▶ _INFORMATION PROVIDED_:
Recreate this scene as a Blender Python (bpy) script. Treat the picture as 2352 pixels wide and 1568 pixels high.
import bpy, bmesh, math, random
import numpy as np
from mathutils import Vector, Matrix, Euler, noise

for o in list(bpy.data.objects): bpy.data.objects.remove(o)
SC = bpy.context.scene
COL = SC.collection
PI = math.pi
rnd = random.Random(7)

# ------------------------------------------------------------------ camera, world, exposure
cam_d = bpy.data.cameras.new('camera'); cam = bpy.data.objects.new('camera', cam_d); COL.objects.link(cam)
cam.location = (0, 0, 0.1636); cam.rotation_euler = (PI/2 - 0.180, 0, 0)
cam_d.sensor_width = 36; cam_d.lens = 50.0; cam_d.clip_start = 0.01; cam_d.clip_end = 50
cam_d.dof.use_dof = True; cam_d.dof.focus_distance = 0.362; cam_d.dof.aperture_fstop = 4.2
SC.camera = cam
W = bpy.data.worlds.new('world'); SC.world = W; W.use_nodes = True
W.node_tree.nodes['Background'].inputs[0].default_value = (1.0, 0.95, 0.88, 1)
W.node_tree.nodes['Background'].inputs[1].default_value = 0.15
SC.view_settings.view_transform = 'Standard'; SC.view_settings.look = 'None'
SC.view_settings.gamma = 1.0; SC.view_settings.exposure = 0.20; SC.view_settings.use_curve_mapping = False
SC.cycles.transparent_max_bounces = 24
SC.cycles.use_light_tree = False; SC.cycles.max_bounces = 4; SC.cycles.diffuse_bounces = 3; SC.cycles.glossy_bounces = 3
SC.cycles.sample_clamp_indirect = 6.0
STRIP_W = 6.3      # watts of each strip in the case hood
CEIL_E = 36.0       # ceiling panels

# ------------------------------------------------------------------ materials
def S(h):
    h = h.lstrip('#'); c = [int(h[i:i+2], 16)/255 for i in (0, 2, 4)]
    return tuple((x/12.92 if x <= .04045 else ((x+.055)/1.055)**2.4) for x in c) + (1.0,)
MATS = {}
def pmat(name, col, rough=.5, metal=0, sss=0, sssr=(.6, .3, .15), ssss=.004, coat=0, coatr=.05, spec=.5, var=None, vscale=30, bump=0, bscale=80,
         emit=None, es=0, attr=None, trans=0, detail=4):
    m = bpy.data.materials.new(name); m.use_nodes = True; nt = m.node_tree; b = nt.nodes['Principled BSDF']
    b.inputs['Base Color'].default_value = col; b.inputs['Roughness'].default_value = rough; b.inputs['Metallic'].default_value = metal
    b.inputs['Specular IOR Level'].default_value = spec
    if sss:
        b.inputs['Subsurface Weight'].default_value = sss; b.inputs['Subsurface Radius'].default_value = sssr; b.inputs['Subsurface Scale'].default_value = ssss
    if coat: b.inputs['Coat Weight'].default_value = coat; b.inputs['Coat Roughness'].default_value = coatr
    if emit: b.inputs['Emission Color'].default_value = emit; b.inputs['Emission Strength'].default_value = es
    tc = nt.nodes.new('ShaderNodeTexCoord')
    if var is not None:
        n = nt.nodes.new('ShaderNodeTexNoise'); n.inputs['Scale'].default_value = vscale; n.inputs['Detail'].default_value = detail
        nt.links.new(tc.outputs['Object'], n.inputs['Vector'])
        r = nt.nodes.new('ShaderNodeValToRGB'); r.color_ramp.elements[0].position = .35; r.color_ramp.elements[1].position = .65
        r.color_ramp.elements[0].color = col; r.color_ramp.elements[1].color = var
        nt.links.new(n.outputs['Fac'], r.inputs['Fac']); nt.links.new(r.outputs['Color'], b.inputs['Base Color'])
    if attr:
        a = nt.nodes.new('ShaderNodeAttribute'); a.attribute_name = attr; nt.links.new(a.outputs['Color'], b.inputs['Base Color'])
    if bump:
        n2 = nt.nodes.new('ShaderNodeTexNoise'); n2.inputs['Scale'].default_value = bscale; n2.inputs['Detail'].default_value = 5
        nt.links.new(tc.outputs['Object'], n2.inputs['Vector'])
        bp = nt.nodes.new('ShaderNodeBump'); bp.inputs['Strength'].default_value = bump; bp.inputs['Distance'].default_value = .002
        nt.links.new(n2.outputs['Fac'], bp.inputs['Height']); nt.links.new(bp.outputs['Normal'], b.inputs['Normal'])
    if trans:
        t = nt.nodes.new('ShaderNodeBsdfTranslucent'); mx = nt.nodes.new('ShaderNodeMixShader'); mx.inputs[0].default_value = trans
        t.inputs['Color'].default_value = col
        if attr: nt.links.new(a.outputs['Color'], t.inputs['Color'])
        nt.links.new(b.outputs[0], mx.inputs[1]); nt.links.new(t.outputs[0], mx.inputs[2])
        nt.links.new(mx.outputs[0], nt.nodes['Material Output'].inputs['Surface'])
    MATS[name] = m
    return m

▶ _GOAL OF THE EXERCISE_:
Go through the listing and print each line exactly as it appears.

▶ _EXERCISE OUTPUT_:
Recreate this scene as a Blender Python (bpy) script. Treat the picture as 2352 pixels wide and 1568 pixels high.
import bpy, bmesh, math, random
import numpy as np
from mathutils import Vector, Matrix, Euler, noise

for o in list(bpy.data.objects): bpy.data.objects.remove(o)
SC = bpy.context.scene
COL = SC.collection
PI = math.pi
rnd = random.Random(7)

# ------------------------------------------------------------------ camera, world, exposure
cam_d = bpy.data.cameras.new('camera'); cam = bpy.data.objects.new('camera', cam_d); COL.objects.link(cam)
cam.location = (0, 0, 0.1636); cam.rotation_euler = (PI/2 - 0.180, 0, 0)
cam_d.sensor_width = 36; cam_d.lens = 50.0; cam_d.clip_start = 0.01; cam_d.clip_end = 50
cam_d.dof.use_dof = True; cam_d.dof.focus_distance = 0.362; cam_d.dof.aperture_fstop = 4.2
SC.camera = cam
W = bpy.data.worlds.new('world'); SC.world = W; W.use_nodes = True
W.node_tree.nodes['Background'].inputs[0].default_value = (1.0, 0.95, 0.88, 1)
W.node_tree.nodes['Background'].inputs[1].default_value = 0.15
SC.view_settings.view_transform = 'Standard'; SC.view_settings.look = 'None'
SC.view_settings.gamma = 1.0; SC.view_settings.exposure = 0.20; SC.view_settings.use_curve_mapping = False
SC.cycles.transparent_max_bounces = 24
SC.cycles.use_light_tree = False; SC.cycles.max_bounces = 4; SC.cycles.diffuse_bounces = 3; SC.cycles.glossy_bounces = 3
SC.cycles.sample_clamp_indirect = 6.0
STRIP_W = 6.3      # watts of each strip in the case hood
CEIL_E = 36.0       # ceiling panels

# ------------------------------------------------------------------ materials
def S(h):
    h = h.lstrip('#'); c = [int(h[i:i+2], 16)/255 for i in (0, 2, 4)]
    return tuple((x/12.92 if x <= .04045 else ((x+.055)/1.055)**2.4) for x in c) + (1.0,)
MATS = {}
def pmat(name, col, rough=.5, metal=0, sss=0, sssr=(.6, .3, .15), ssss=.004, coat=0, coatr=.05, spec=.5, var=None, vscale=30, bump=0, bscale=80,
         emit=None, es=0, attr=None, trans=0, detail=4):
    m = bpy.data.materials.new(name); m.use_nodes = True; nt = m.node_tree; b = nt.nodes['Principled BSDF']
    b.inputs['Base Color'].default_value = col; b.inputs['Roughness'].default_value = rough; b.inputs['Metallic'].default_value = metal
    b.inputs['Specular IOR Level'].default_value = spec
    if sss:
        b.inputs['Subsurface Weight'].default_value = sss; b.inputs['Subsurface Radius'].default_value = sssr; b.inputs['Subsurface Scale'].default_value = ssss
    if coat: b.inputs['Coat Weight'].default_value = coat; b.inputs['Coat Roughness'].default_value = coatr
    if emit: b.inputs['Emission Color'].default_value = emit; b.inputs['Emission Strength'].default_value = es
    tc = nt.nodes.new('ShaderNodeTexCoord')
    if var is not None:
        n = nt.nodes.new('ShaderNodeTexNoise'); n.inputs['Scale'].default_value = vscale; n.inputs['Detail'].default_value = detail
        nt.links.new(tc.outputs['Object'], n.inputs['Vector'])
        r = nt.nodes.new('ShaderNodeValToRGB'); r.color_ramp.elements[0].position = .35; r.color_ramp.elements[1].position = .65
        r.color_ramp.elements[0].color = col; r.color_ramp.elements[1].color = var
        nt.links.new(n.outputs['Fac'], r.inputs['Fac']); nt.links.new(r.outputs['Color'], b.inputs['Base Color'])
    if attr:
        a = nt.nodes.new('ShaderNodeAttribute'); a.attribute_name = attr; nt.links.new(a.outputs['Color'], b.inputs['Base Color'])
    if bump:
        n2 = nt.nodes.new('ShaderNodeTexNoise'); n2.inputs['Scale'].default_value = bscale; n2.inputs['Detail'].default_value = 5
        nt.links.new(tc.outputs['Object'], n2.inputs['Vector'])
        bp = nt.nodes.new('ShaderNodeBump'); bp.inputs['Strength'].default_value = bump; bp.inputs['Distance'].default_value = .002
        nt.links.new(n2.outputs['Fac'], bp.inputs['Height']); nt.links.new(bp.outputs['Normal'], b.inputs['Normal'])
    if trans:
        t = nt.nodes.new('ShaderNodeBsdfTranslucent'); mx = nt.nodes.new('ShaderNodeMixShader'); mx.inputs[0].default_value = trans
        t.inputs['Color'].default_value = col
        if attr: nt.links.new(a.outputs['Color'], t.inputs['Color'])
        nt.links.new(b.outputs[0], mx.inputs[1]); nt.links.new(t.outputs[0], mx.inputs[2])
        nt.links.new(mx.outputs[0], nt.nodes['Material Output'].inputs['Surface'])
    MATS[name] = m
    return m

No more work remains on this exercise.